Senator BISHOP -Will you let me reply? You can ask another question afterwards. He said last year, in an honest way, that unemployment will grow. He has stated that in his opinion it will increase but that he does not support the figures which are now being speculated upon by a number of employer groups and other people. Last year he promoted a number of important schemes to remedy these tendencies. For example, he was the first to propose a scheme of supervision training, providing subsidies to employers to enable people to train to be better managers and to be more effective in regard to productivity. In addition he developed the National Training Scheme, which has been operating since 1 October and which is designed to do the sort of thing that Senator Carrick mentioned. This is the first time that we have ever had a manpower policy in Australia.

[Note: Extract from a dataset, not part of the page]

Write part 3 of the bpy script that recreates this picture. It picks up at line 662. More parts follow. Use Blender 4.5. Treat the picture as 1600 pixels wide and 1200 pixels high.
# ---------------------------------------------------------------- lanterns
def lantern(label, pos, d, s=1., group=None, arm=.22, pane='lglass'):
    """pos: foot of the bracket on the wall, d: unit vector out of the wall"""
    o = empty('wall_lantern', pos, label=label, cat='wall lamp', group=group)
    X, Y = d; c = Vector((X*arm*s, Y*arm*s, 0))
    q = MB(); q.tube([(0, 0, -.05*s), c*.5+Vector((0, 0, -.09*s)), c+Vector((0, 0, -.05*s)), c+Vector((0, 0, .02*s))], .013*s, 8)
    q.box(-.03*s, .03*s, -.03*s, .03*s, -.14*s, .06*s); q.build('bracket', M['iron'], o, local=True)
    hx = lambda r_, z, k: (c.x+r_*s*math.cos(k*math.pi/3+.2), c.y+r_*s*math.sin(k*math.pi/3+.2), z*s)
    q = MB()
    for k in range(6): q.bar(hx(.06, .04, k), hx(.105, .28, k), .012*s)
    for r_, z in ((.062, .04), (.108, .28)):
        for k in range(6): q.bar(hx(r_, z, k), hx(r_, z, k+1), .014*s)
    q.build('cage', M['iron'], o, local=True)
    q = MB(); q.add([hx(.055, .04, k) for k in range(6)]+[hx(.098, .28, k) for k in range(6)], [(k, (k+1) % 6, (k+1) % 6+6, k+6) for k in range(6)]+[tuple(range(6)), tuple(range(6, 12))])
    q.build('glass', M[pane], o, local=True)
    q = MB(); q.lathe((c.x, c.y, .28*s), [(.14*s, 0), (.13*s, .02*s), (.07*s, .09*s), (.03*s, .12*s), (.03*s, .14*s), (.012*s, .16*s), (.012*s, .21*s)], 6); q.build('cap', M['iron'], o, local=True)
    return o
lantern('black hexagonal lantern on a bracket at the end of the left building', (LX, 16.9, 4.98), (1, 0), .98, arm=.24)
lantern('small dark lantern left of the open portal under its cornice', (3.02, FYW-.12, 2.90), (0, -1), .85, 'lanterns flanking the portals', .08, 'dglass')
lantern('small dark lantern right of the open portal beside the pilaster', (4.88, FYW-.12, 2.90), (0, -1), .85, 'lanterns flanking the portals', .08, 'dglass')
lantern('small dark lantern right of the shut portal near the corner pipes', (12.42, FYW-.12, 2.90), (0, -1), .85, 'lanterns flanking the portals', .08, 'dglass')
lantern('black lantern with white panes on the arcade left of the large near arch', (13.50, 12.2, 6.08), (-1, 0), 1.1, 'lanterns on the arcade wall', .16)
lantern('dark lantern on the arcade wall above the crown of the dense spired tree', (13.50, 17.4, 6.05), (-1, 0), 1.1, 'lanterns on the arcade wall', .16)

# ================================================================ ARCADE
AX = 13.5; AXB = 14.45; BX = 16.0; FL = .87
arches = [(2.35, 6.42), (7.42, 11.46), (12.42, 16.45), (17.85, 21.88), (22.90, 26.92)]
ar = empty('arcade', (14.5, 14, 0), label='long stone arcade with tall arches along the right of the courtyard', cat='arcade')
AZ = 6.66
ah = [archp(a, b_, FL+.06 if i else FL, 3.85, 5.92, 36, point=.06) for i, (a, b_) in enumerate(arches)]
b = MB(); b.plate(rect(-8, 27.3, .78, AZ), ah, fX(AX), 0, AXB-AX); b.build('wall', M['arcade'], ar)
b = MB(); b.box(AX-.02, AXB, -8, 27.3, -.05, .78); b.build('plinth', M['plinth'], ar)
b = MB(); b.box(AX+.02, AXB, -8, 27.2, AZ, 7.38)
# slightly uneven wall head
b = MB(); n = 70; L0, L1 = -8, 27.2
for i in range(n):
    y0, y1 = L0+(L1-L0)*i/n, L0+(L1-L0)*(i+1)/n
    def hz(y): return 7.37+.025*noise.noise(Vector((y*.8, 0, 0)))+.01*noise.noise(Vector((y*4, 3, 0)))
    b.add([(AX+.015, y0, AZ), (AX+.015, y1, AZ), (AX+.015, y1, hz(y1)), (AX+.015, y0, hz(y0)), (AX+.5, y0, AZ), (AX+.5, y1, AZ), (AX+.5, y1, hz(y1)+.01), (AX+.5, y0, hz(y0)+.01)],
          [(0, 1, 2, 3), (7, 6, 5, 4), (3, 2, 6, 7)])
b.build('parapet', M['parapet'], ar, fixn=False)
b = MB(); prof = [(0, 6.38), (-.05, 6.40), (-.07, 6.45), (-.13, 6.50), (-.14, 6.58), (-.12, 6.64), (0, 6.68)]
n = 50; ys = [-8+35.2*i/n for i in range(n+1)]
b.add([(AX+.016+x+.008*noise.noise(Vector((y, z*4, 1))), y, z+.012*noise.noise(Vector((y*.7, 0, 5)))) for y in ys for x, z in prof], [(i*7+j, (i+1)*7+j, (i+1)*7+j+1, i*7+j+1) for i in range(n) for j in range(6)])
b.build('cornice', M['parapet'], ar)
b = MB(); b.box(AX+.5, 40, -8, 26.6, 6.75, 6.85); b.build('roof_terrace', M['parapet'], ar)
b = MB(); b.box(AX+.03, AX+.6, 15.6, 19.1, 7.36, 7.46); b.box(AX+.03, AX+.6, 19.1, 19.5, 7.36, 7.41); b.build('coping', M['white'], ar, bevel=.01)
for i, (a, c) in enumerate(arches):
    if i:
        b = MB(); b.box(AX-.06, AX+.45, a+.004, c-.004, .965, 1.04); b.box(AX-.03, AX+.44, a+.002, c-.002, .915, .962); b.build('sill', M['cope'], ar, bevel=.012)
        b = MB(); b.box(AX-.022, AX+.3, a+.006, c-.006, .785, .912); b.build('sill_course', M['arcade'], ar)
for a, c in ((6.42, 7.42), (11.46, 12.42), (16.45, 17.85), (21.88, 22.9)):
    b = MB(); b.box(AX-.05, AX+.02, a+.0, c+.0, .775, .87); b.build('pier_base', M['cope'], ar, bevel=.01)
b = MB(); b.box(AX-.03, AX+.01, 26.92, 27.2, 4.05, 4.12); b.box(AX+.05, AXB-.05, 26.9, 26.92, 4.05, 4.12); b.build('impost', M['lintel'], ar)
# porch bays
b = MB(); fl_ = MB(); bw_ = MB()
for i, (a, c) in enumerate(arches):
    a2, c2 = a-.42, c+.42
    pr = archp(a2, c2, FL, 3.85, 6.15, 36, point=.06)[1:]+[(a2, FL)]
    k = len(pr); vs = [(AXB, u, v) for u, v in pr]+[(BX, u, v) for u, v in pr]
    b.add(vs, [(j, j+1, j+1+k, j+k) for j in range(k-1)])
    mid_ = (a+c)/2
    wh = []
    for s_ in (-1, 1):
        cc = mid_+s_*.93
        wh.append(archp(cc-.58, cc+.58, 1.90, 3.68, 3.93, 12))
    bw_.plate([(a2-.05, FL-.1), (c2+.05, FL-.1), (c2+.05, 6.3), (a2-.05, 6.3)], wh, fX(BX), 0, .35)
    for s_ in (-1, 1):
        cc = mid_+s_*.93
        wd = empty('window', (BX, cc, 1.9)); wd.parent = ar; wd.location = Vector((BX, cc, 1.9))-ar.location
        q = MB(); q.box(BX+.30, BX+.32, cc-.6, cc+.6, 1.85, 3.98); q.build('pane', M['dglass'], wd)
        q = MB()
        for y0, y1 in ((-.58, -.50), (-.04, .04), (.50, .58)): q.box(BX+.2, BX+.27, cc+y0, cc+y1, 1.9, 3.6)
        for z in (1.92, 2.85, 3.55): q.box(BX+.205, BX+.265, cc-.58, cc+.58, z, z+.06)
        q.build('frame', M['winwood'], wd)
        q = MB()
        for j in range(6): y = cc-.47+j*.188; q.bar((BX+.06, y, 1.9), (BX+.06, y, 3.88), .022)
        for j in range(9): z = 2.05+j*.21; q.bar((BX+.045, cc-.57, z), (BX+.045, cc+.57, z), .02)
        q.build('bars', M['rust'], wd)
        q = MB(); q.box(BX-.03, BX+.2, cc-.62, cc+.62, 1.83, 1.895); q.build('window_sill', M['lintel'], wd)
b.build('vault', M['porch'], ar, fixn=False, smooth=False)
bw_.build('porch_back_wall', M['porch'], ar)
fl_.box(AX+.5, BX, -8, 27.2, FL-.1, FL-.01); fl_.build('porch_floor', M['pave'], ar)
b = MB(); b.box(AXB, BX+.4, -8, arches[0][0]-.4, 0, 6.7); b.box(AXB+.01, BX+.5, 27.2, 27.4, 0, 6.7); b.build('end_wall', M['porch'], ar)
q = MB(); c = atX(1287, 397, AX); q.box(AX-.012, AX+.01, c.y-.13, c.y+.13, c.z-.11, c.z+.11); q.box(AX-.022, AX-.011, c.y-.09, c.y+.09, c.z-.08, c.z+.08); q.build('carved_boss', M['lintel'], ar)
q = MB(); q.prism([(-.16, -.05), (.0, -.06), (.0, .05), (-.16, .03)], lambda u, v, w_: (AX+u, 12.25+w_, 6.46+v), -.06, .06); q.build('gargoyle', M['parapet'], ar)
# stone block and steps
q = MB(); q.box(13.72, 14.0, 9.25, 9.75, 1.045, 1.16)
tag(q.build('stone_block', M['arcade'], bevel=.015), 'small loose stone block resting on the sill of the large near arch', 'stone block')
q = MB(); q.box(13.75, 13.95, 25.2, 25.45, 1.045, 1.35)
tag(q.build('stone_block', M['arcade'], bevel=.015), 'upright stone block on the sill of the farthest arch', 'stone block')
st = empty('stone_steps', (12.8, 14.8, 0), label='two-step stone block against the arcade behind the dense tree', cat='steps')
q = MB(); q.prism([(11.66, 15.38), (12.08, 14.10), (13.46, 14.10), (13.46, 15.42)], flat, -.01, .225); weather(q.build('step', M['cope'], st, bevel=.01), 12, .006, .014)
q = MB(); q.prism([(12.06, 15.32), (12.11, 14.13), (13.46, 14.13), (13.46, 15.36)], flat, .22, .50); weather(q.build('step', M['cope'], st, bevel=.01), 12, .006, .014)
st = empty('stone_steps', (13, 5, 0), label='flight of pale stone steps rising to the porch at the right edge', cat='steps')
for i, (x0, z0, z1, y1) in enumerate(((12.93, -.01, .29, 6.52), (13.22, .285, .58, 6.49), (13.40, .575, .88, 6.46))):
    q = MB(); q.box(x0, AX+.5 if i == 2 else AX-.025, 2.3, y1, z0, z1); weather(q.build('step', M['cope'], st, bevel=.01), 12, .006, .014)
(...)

Recently the Minister developed and now chairs the meeting of the Regional Employment Development scheme, or the RED scheme, which is designed to deal with regional unemployment not really related to structural displacement. There are some other matters relating to general structural maladjustments upon which Senator Wriedt could more precisely report. In regard to the general employment queries I can only say that the measures which have been introduced by the Minister for Labor ought to be able to deal with the growing unemployment situation. The National Training Scheme should be able to divert young people from employment careers which would not be available at present to careers which might be available if some readjustment occurred. In those general answers I have outlined the remedies which the Government is trying to take. Perhaps Senator Wriedt can state whether anything new is under consideration- I am not sure of that position- by means of which the Government can avoid the growing unemployment situation which we know is developing in this country.